Tuesday, December 16, 2014

Who Just Said "The Market Mechanism Just Doesn't Work" In Education?

Posted By on Tue, Dec 16, 2014 at 9:29 AM

If I wrote, "The market mechanism just doesn't work in education," I'd expect two responses. Some people would nod their heads in agreement, and others would say, "Typical garbage from that America-hating socialist who doesn't think our children should be able to escape our failing public schools."

But what if the person who said that began her statement by saying, "I actually am kind of a pro-market kinda girl. But it doesn't seem to work in a choice environment for education"?

The "pro-market kinda girl" is Margaret Raymond, founding director of the Center for Research on Education Outcomes, usually known by its acronym, CREDO. It's part of the Hoover Institute, not exactly a wild-eyed liberal think tank, and it's funded by pro-privatization, pro-charter types like the Walton Foundation (That's the WalMart family). One of the major missions of CREDO is to study and promote charter schools. Raymond is married to Eric Hanushek, who also works at the Hoover Institute and is one of the deans of the conservative "education reform" movement.

For all her pro-market, pro-charter leanings, Raymond appears to value serious research, which is why I've read her two CREDO studies on the effectiveness of charter schools with interest. They compared similar students in charters and "traditional" — read, "school district" — schools. In the first study, charter school children came out slightly behind "traditional" school students in achievement. In the more recent study, charter school students came out slightly ahead. Actually, both studies were pretty much a wash. It's like saying charter school kids are taller or shorter than "traditional" school kids because their average height differed by a quarter of an inch.

CREDO's latest report looked at charter schools in Ohio, and they didn't look good.

[I]t finds that charter school students in the state are learning less than students in traditional public schools, the equivalent of 36 days of learning in math and 14 days in reading.

In the national CREDO studies, by the way, Arizona's charter school students lagged significantly behind "traditional" school students ("But . . . but . . . we have BASIS, the best charter school in the universe! Doesn't that mean Arizona's charters are better than district schools?" No it doesn't. And no, BASIS isn't the best charter school in the universe. It gets great test scores from high achieving students, a trick many schools have figured out how to do). In some other states, charters topped "traditional" schools, sometimes significantly, which is why on average, charters and "traditional" schools came out pretty much even in the national studies.

Here's what Raymond said in a recent talk in Ohio discussing the CREDO report that slammed the state's charter schools.

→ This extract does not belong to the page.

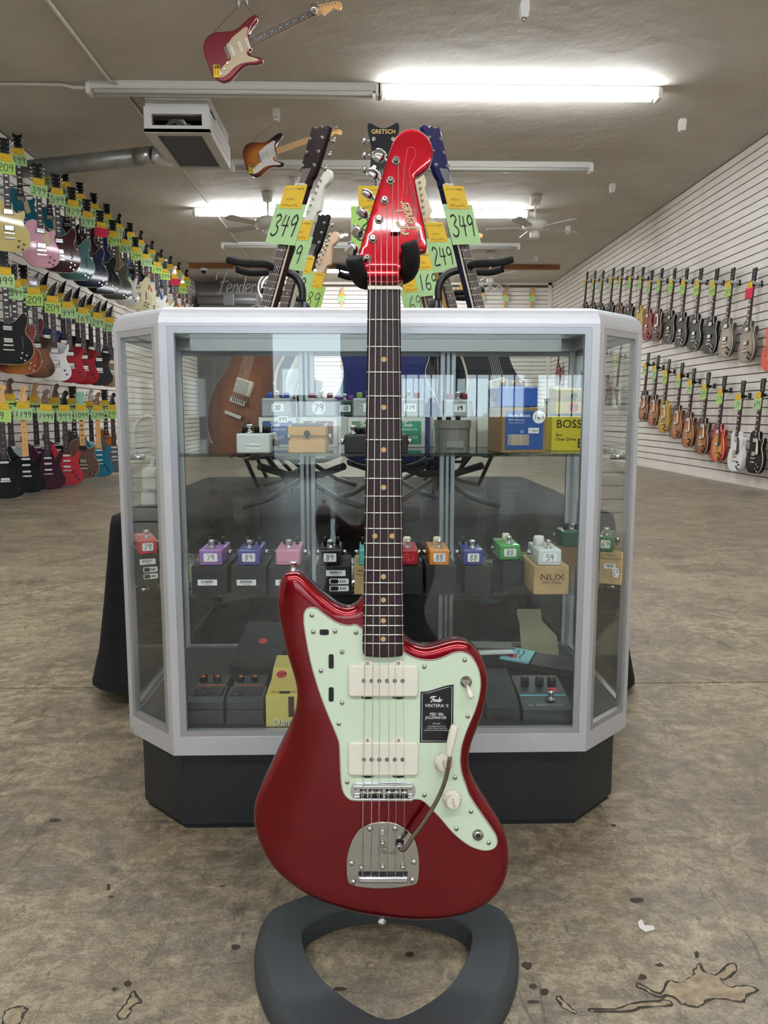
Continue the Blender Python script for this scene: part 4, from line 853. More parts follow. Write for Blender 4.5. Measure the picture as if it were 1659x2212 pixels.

I actually am kind of a pro-market kinda girl. But it doesn’t seem to work in a choice environment for education. I’ve studied competitive markets for much of my career. That’s my academic focus for my work. And it’s [education] the only industry/sector where the market mechanism just doesn’t work. I think it’s not helpful to expect parents to be the agents of quality assurance throughout the state.

Raymond wasn't making an anti-charter or anti-school choice statement. She was saying that parents can't be expected to make intelligent school decisions about where to send their children with the scanty information they have at their disposal.

I think the policy environment really needs to focus on creating much more information and transparency about performance than we’ve had for the 20 years of the charter school movement. I think we need to have a greater degree of oversight of charter schools, but I also think we have to have some oversight of the overseers.

Both Arizona and Ohio have been referred to as the "Wild west of charter schools" because they're so lacking transparency and oversight. Here in Arizona, that's how the system was designed, so the "invisible hand of the marketplace" would raise the good schools and drive the rest out of business. According to Raymond, it's not working so well in Arizona or Ohio or anywhere else where it's easy to start charter schools and there's little oversight once they're up and running.